Jedną z bardziej uciążliwych prac związanych z uprawą roślin jest eliminacja chwastów.
fot. xhzKtoś, kto chce doczekać się obfitego zbioru, musi włożyć wiele trudu w to, by usuwać chwasty rosnące tam, gdzie wcześniej został dokonany zasiew. Często to odchwaszczanie wymaga długotrwałej, cierpliwej pracy…
Chrystus Pan mówi nam dzisiaj o chwaście zasianym w miejscu, gdzie wcześniej zostało zasiane dobre ziarno. Reakcja gospodarza, wstrzymującego sługi przed wyrywaniem chwastów, budzi nasze zdziwienie. Postanawia on czekać aż do żniwa, by w czasie zbioru dało się dobrze rozróżnić i rozdzielić chwasty od właściwego plonu.

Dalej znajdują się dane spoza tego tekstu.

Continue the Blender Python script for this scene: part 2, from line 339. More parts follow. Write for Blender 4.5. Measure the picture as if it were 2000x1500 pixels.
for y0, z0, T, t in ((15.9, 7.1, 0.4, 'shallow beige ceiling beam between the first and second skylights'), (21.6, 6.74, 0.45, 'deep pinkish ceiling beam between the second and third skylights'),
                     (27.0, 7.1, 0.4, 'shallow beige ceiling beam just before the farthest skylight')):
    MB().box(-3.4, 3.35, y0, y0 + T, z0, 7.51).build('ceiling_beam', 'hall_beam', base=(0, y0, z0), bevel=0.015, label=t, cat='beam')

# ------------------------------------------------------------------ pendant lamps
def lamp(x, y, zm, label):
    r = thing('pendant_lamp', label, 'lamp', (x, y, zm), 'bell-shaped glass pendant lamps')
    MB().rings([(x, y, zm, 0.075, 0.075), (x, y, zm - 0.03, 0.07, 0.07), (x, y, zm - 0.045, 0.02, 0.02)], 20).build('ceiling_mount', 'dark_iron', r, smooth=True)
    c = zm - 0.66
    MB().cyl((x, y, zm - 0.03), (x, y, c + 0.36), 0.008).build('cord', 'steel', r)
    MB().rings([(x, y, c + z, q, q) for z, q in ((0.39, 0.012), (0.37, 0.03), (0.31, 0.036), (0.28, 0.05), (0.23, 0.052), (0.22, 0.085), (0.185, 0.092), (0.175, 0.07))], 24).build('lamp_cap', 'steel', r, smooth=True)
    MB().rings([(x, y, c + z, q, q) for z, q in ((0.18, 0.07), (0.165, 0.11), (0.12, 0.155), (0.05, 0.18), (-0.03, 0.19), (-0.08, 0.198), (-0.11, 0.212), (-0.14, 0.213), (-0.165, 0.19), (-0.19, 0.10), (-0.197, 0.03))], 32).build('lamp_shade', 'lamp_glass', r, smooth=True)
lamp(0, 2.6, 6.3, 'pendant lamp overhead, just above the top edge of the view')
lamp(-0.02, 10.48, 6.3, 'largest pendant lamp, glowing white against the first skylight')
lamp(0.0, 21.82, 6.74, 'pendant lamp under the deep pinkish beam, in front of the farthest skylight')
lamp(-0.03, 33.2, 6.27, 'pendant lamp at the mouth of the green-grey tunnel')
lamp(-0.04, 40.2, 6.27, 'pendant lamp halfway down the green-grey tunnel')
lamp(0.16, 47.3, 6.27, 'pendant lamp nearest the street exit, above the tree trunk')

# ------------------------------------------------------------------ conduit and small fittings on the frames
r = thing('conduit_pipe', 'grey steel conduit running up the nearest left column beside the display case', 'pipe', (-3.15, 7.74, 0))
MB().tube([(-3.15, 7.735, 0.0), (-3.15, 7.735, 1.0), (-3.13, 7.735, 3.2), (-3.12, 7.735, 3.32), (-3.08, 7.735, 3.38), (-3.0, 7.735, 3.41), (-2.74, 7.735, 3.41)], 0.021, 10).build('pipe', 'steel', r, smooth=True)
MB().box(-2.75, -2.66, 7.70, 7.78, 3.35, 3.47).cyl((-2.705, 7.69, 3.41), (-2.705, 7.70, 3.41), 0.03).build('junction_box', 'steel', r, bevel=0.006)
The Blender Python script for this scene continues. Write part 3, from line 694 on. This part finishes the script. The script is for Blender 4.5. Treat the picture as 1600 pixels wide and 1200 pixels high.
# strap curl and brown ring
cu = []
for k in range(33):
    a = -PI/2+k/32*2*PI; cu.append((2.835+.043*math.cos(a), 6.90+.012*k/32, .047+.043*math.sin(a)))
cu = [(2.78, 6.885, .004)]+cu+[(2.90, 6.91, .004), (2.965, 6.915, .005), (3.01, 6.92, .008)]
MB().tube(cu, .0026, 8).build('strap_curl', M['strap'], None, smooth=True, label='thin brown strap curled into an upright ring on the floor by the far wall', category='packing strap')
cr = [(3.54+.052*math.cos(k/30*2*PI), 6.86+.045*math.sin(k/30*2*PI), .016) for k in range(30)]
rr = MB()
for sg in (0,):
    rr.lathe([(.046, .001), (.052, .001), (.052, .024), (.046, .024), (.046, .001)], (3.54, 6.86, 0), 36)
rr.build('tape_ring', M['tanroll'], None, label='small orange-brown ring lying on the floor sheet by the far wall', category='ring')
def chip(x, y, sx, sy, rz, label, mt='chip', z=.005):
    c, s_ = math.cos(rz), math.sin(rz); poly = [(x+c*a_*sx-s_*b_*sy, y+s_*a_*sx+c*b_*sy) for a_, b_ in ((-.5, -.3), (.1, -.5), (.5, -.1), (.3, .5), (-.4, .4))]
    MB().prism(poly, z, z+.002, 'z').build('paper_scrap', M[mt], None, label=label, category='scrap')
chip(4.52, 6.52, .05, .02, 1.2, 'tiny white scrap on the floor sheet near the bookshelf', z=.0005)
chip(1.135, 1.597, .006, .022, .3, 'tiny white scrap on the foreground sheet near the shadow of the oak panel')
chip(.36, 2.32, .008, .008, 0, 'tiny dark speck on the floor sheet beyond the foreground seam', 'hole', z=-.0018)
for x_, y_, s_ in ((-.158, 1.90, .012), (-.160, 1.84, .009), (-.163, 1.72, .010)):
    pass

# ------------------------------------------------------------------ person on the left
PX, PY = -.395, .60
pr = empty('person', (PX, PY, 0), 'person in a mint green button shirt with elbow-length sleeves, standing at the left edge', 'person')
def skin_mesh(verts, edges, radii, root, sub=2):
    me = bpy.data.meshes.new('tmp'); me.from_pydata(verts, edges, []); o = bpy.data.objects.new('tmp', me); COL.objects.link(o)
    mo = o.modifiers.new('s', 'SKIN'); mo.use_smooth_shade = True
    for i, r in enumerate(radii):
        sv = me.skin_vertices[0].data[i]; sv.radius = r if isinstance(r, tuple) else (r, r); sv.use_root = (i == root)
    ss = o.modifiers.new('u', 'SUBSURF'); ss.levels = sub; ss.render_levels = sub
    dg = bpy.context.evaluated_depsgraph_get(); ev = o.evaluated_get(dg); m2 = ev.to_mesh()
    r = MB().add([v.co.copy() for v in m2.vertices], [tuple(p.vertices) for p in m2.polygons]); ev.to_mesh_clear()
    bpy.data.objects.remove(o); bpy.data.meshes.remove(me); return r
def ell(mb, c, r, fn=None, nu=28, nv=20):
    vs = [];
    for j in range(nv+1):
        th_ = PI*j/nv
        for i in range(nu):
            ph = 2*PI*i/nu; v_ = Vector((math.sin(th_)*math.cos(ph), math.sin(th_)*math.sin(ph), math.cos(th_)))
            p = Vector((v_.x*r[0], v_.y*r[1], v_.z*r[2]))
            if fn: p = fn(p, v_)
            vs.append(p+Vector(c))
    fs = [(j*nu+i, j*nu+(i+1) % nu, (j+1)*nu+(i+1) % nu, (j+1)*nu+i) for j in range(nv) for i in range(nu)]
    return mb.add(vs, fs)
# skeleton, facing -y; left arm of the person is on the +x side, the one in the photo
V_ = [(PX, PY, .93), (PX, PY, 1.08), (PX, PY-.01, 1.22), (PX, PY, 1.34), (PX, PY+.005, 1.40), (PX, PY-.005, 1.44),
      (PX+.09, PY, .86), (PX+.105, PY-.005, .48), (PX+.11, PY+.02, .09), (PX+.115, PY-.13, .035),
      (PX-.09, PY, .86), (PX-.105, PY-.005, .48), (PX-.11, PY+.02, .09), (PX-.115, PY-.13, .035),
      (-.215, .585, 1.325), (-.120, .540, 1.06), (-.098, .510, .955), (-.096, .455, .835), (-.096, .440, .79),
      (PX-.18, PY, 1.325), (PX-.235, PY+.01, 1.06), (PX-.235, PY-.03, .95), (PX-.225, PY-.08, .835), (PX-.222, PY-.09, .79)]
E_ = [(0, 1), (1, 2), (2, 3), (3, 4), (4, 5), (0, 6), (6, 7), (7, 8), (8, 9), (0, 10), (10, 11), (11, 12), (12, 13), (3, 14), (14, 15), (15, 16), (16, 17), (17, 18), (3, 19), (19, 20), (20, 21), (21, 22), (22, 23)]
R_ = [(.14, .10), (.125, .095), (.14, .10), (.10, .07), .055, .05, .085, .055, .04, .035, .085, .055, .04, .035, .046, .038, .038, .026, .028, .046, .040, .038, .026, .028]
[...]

Obraz przypowieści Jezusa akcentuje Bożą cierpliwość wobec każdego człowieka. Bóg daje nam czas ziemskiego życia, abyśmy troszczyli się o owoc, który możemy przedstawić u jego kresu. Nie jest to jednak przyzwolenie na bezczynność. Powinniśmy w sposób systematyczny i wytrwały dbać się o ten owoc, aby nie został zmarnowany Boży zasiew, zasiew Bożego słowa. Ten trud to m.in. „odchwaszczanie” serca, usuwanie wszystkiego, co może być przeszkodą w owocowaniu Jego nauki w naszej codzienności. Praca ta wymaga czasu i cierpliwości – podobnie jak trudu, czasu i cierpliwości wymaga usuwanie chwastów z zasianych grządek…
Nie ulega wątpliwości, że „zachwaszczenie” serca, sumienia może mieć różne przyczyny – tak, jak różne chwasty mogą pojawiać się na polach uprawnych czy w ogrodach.
Spróbujmy zauważyć sytuacje, które mogą być przeszkodą w przyjmowaniu Bożego słowa i w jego owocowaniu w naszych sercach. Jedną z takich przyczyn z pewnością może być zakorzeniona myśl o licznych obowiązkach, zadaniach, pracach do wykonania. Mówimy wtedy, że nie mamy czasu na modlitwę czy czytanie Pisma Świetego. Tymczasem właśnie rozmowa z Bogiem i refleksja nad Jego słowem może nam pomóc we właściwym ustawieniu, uporządkowaniu planu dnia tak, by poszczególne zajęcia znalazły swój czas i właściwe rozwiązanie. Nieraz internet, gra komputerowa czy program TV może tak pochłaniać czas i uwagę, że nie potrafimy się od nich oderwać, by poświęcić czas na modlitwę. Tłumaczymy się może nieraz zmęczeniem – gdy w gruncie rzeczy ulegamy lenistwu i w konsekwencji rezygnujemy np. z niedzielnej Mszy Świętej, z możliwości skorzystania z rekolekcji czy przeżycia dnia skupienia. To zaledwie kilka przykładów, na pewno możemy znaleźć jeszcze inne, dotykające nas bezpośrednio i będące przeszkodami dla naszego rozważania Bożego słowa.
Podejmujmy cierpliwy, systematyczny wysiłek, aby usuwać z codzienności to wszystko, co może być przeszkodą w naszej relacji z Panem i w owocowaniu Jego zasiewu w naszych sercach!